Problem statement
Retype only what runs from the beginning of the data through the line with "return tag(o, label, 'straps', kind='stuff')"; please omit the pictures and keep every line exact.

Exercise input

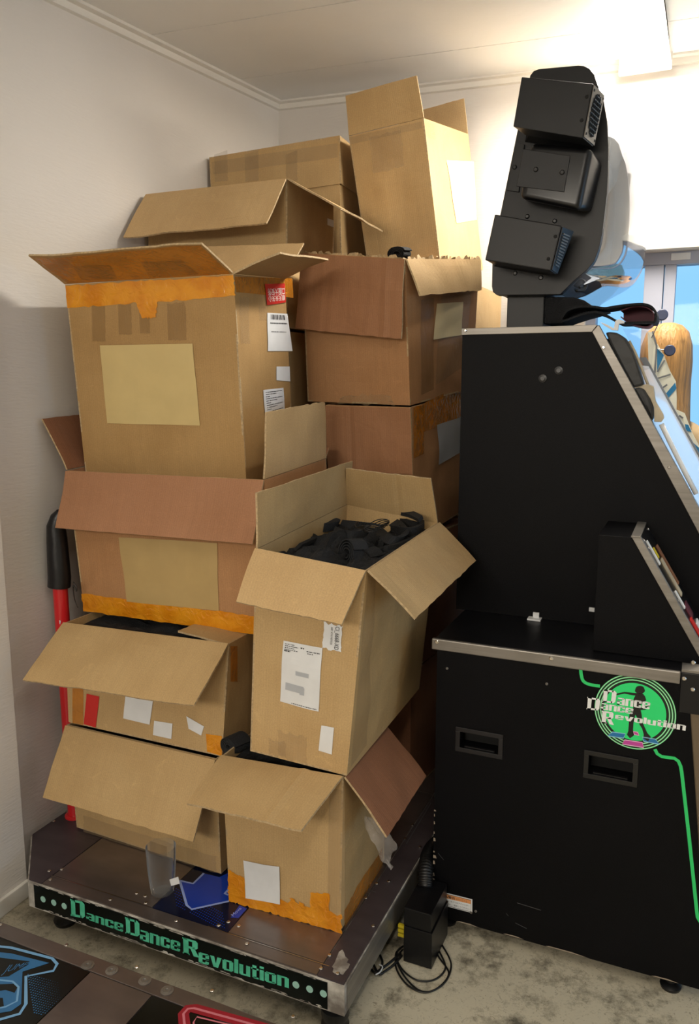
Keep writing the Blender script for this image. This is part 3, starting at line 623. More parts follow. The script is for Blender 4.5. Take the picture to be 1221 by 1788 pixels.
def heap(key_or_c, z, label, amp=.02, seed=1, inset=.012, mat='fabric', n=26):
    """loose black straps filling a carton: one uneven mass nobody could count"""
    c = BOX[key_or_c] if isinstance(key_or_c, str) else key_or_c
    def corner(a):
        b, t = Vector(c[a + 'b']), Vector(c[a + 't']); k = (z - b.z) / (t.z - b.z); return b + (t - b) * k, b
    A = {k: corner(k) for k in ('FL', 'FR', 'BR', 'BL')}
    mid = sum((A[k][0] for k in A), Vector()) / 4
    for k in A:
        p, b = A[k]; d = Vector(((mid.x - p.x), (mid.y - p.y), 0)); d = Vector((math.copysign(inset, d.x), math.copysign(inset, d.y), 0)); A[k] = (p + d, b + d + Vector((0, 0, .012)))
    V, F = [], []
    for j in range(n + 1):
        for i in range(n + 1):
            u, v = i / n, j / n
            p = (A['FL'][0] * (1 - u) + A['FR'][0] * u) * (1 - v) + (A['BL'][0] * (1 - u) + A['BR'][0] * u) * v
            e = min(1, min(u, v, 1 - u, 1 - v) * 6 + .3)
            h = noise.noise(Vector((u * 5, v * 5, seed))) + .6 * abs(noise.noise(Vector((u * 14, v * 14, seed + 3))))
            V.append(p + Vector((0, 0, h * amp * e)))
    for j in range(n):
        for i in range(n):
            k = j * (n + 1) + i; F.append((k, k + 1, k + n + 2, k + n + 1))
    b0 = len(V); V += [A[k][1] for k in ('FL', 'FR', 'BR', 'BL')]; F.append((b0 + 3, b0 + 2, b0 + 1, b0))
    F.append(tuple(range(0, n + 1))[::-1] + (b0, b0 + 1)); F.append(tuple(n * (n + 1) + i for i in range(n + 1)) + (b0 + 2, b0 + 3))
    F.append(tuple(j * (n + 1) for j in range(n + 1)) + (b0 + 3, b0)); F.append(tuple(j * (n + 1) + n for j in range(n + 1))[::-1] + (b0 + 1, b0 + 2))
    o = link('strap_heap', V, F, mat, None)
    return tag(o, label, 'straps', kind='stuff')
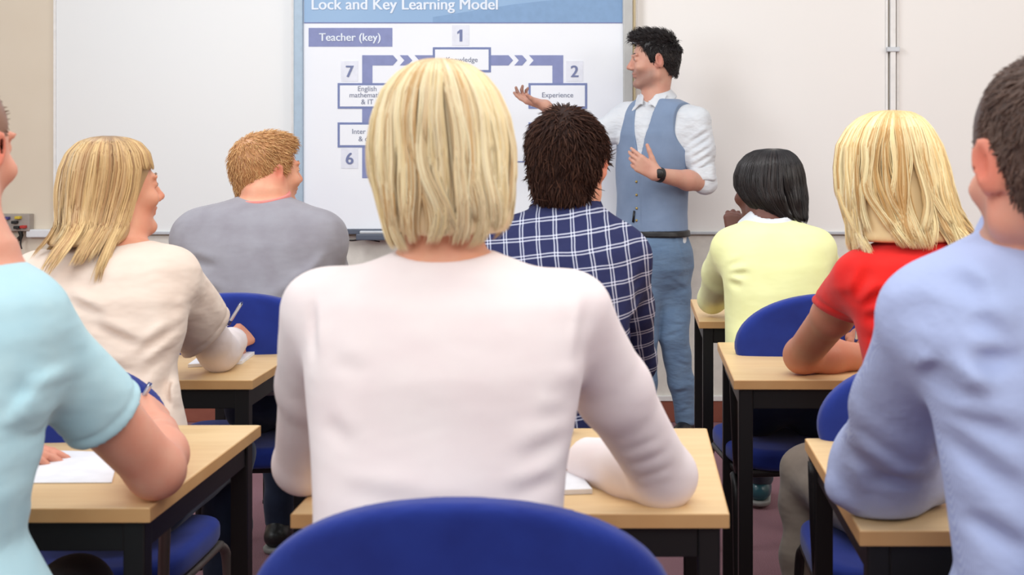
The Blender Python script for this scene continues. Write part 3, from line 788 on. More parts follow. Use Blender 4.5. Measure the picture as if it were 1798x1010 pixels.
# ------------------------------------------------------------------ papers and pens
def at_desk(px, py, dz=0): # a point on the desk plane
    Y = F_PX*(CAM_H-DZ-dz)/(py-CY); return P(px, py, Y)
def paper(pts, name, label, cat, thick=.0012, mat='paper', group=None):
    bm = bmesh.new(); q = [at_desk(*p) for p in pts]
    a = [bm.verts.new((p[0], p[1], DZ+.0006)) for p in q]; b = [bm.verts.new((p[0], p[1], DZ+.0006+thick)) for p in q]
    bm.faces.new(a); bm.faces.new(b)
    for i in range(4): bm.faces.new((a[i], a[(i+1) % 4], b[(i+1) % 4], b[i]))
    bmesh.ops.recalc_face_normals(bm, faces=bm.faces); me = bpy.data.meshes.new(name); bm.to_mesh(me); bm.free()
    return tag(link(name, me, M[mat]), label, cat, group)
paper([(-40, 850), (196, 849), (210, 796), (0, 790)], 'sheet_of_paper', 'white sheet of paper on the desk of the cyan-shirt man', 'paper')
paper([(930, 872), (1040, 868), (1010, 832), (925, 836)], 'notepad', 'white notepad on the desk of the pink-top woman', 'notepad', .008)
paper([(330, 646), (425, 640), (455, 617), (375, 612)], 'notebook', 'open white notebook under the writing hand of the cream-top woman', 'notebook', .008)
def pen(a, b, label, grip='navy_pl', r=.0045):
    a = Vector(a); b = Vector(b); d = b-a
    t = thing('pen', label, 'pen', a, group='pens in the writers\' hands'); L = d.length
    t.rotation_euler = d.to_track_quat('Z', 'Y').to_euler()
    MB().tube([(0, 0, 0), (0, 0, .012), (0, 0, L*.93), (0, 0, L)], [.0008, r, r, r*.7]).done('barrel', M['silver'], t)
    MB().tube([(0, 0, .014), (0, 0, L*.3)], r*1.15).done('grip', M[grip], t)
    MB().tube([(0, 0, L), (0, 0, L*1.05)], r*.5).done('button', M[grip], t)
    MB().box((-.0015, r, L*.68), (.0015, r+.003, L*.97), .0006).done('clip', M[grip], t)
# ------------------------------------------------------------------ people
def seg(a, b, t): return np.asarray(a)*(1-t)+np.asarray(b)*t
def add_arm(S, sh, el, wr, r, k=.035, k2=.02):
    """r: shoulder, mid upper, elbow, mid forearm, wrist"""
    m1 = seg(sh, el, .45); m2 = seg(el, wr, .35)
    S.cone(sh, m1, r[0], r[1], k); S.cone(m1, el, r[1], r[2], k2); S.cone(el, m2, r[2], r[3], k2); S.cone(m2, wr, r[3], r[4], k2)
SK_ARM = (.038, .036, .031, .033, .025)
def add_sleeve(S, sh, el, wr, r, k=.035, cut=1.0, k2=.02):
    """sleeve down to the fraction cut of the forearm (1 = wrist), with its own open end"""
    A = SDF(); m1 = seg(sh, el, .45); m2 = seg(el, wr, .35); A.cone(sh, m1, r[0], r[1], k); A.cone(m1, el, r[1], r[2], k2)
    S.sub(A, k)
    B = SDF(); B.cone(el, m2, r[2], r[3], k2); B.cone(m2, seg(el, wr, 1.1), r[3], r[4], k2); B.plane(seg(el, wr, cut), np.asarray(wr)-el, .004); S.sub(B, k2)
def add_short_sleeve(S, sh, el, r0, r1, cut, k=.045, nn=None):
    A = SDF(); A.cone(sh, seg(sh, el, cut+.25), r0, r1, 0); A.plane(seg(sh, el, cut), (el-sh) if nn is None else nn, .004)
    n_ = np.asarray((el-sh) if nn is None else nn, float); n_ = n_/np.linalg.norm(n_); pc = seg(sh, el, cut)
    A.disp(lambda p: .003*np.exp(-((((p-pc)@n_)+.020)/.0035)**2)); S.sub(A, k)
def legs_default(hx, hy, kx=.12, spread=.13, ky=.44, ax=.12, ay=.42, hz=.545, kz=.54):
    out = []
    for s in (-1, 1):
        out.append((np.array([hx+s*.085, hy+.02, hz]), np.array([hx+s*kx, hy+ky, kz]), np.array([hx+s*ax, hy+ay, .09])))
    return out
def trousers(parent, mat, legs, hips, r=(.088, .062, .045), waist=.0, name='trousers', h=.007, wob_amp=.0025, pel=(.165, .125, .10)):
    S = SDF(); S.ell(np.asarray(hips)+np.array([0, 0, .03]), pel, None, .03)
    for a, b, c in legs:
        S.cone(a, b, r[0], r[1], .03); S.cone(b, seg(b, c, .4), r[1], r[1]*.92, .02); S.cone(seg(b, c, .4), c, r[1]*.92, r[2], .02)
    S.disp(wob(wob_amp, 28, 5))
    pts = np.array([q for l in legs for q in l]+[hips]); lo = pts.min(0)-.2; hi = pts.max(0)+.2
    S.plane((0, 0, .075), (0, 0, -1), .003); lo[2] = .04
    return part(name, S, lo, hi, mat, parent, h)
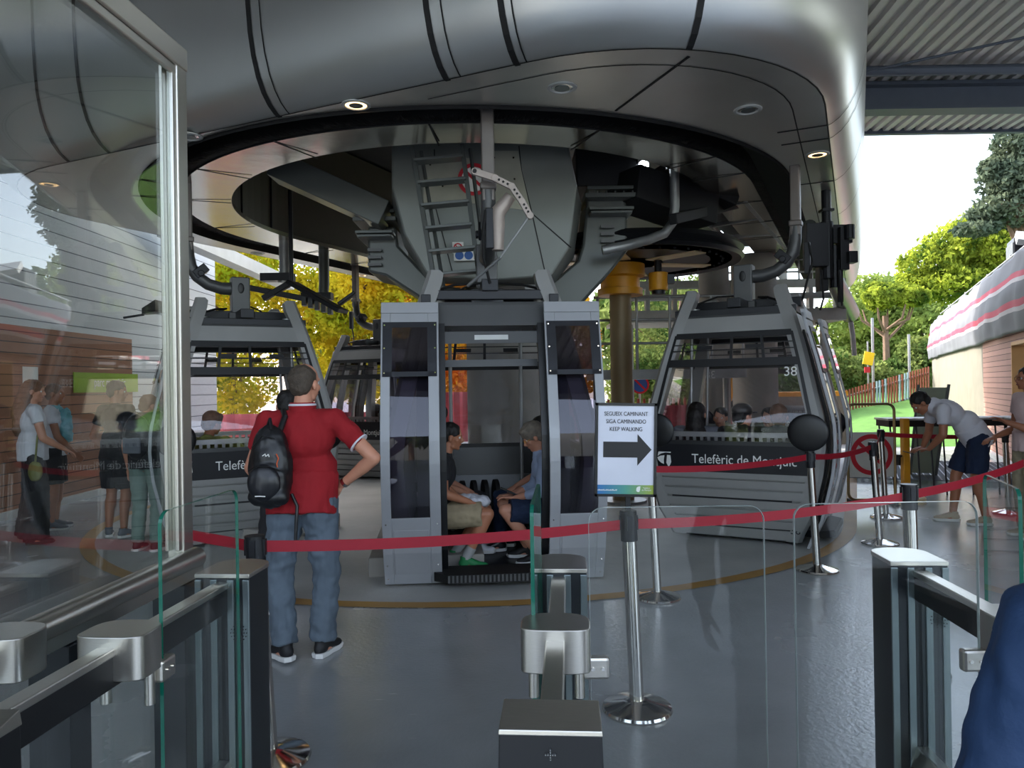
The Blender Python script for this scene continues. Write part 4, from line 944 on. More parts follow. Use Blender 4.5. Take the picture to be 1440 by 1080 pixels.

Solution to the problem
Keep writing the Blender script for this image. This is part 3, starting at line 623. More parts follow. The script is for Blender 4.5. Take the picture to be 1221 by 1788 pixels.
def heap(key_or_c, z, label, amp=.02, seed=1, inset=.012, mat='fabric', n=26):
    """loose black straps filling a carton: one uneven mass nobody could count"""
    c = BOX[key_or_c] if isinstance(key_or_c, str) else key_or_c
    def corner(a):
        b, t = Vector(c[a + 'b']), Vector(c[a + 't']); k = (z - b.z) / (t.z - b.z); return b + (t - b) * k, b
    A = {k: corner(k) for k in ('FL', 'FR', 'BR', 'BL')}
    mid = sum((A[k][0] for k in A), Vector()) / 4
    for k in A:
        p, b = A[k]; d = Vector(((mid.x - p.x), (mid.y - p.y), 0)); d = Vector((math.copysign(inset, d.x), math.copysign(inset, d.y), 0)); A[k] = (p + d, b + d + Vector((0, 0, .012)))
    V, F = [], []
    for j in range(n + 1):
        for i in range(n + 1):
            u, v = i / n, j / n
            p = (A['FL'][0] * (1 - u) + A['FR'][0] * u) * (1 - v) + (A['BL'][0] * (1 - u) + A['BR'][0] * u) * v
            e = min(1, min(u, v, 1 - u, 1 - v) * 6 + .3)
            h = noise.noise(Vector((u * 5, v * 5, seed))) + .6 * abs(noise.noise(Vector((u * 14, v * 14, seed + 3))))
            V.append(p + Vector((0, 0, h * amp * e)))
    for j in range(n):
        for i in range(n):
            k = j * (n + 1) + i; F.append((k, k + 1, k + n + 2, k + n + 1))
    b0 = len(V); V += [A[k][1] for k in ('FL', 'FR', 'BR', 'BL')]; F.append((b0 + 3, b0 + 2, b0 + 1, b0))
    F.append(tuple(range(0, n + 1))[::-1] + (b0, b0 + 1)); F.append(tuple(n * (n + 1) + i for i in range(n + 1)) + (b0 + 2, b0 + 3))
    F.append(tuple(j * (n + 1) for j in range(n + 1)) + (b0 + 3, b0)); F.append(tuple(j * (n + 1) + n for j in range(n + 1))[::-1] + (b0 + 1, b0 + 2))
    o = link('strap_heap', V, F, mat, None)
    return tag(o, label, 'straps', kind='stuff')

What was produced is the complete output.